I have blogged about the show before, about the way in which it so elegantly and at times poignantly tells the story of Britain’s second half of the 21st century through an almost minute focus on its sovereign for almost all of that time, Queen Elizabeth II and her family. The show, while set against a backdrop of dynamic world and domestic events, is intensely personal: we see the Falkland’s war through the personal anguish of then Prime Minister Margaret Thatcher’s missing son, or the disgust the Queen feels upon realising she (well, it wasn’t really her given all the nannies) raised four fairly unlikeable and even immoral children.
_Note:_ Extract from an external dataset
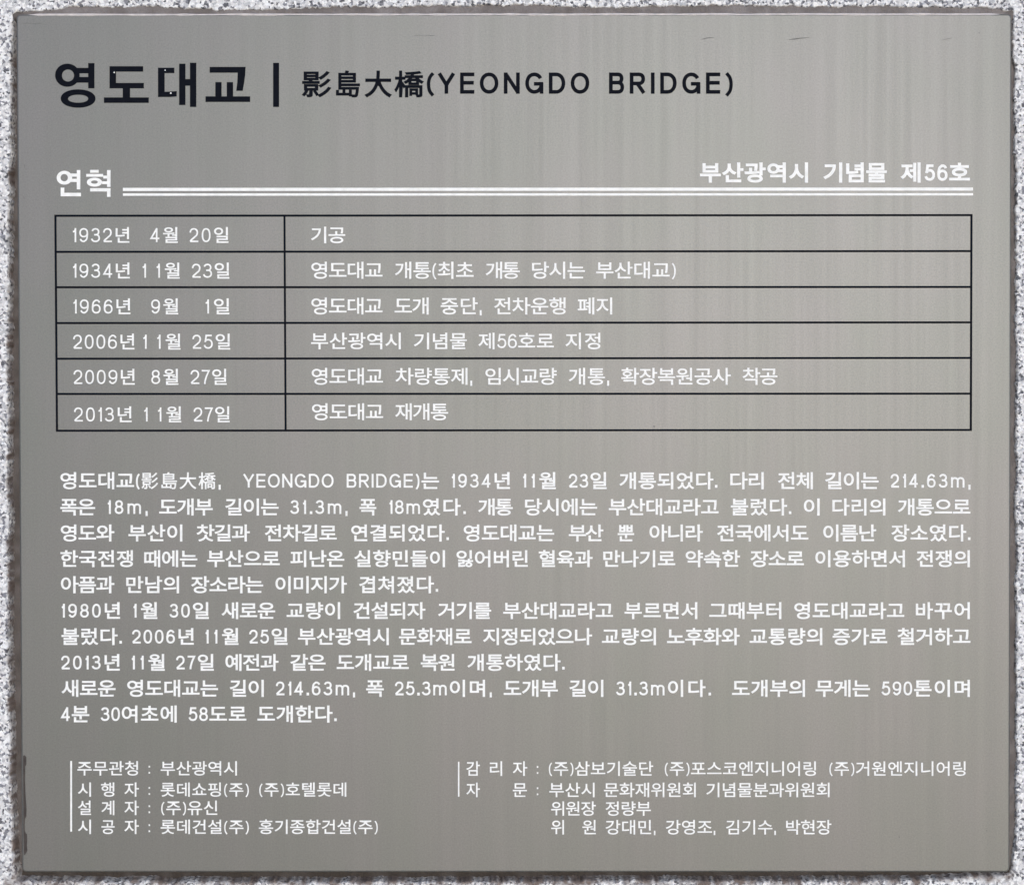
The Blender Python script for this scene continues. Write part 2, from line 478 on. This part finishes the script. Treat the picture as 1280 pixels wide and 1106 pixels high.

Season four has captured headlines even more ferociously than those before it for two principal reasons: Thatcher and Diana. The show has arrived in the 1980s, when, on one hand, Margaret Thatcher was the Conservative Prime Minister, brining her unique style and certainly controversial economic and fiscal philosophy to Downing Street. On the other, the British and eventually international press was absolutely ensorcelled with the heir to the British throne, Prince Charles’ search for a bride and therefore future Queen of England.
As depicted in the show, Charles eventually settles on Diana Spencer, mainly for practical reasons. She is of appropriate class and connections, looks a beauty, crucially (ridiculously of course), she is a virgin, and she is perceived to be so young and naive as to be easily ‘handled’ by royal staff. Of course, history tells us the royals were wrong in thinking Diana was compliant, and the show does an excellent job of depicting her misery and loneliness, and her subsequent turn to the press and outside attention, done to fill a void borne of emotionless relationships with even her new husband.
The show ultimately shows the inhumanity of royal life. While undoubtedly privileged, almost beyond parody – each royal gets their own dresser and secretary and a league of staff (depending on their level of precedence), paid for by the British taxpayer – the restrictions placed on royal life, some external but many internal are enough to drive even those who have grown up in such cold, calculating environments to despair. We only have to look to the decision by more modern royals like Prince Harry and Meghan Markle to essentially leave the family, to see that it is not a sustainable institution for anyone, particularly someone not born within it.
The Crown, as always is riveting, unmissable television. As events steadily approach the present, I think it is avoiding the fate of so many excellent TV shows: that of drag, of aimlessness in its middle seasons. It is more dynamic and relevant than ever – something you probably couldn’t say about the family it depicts.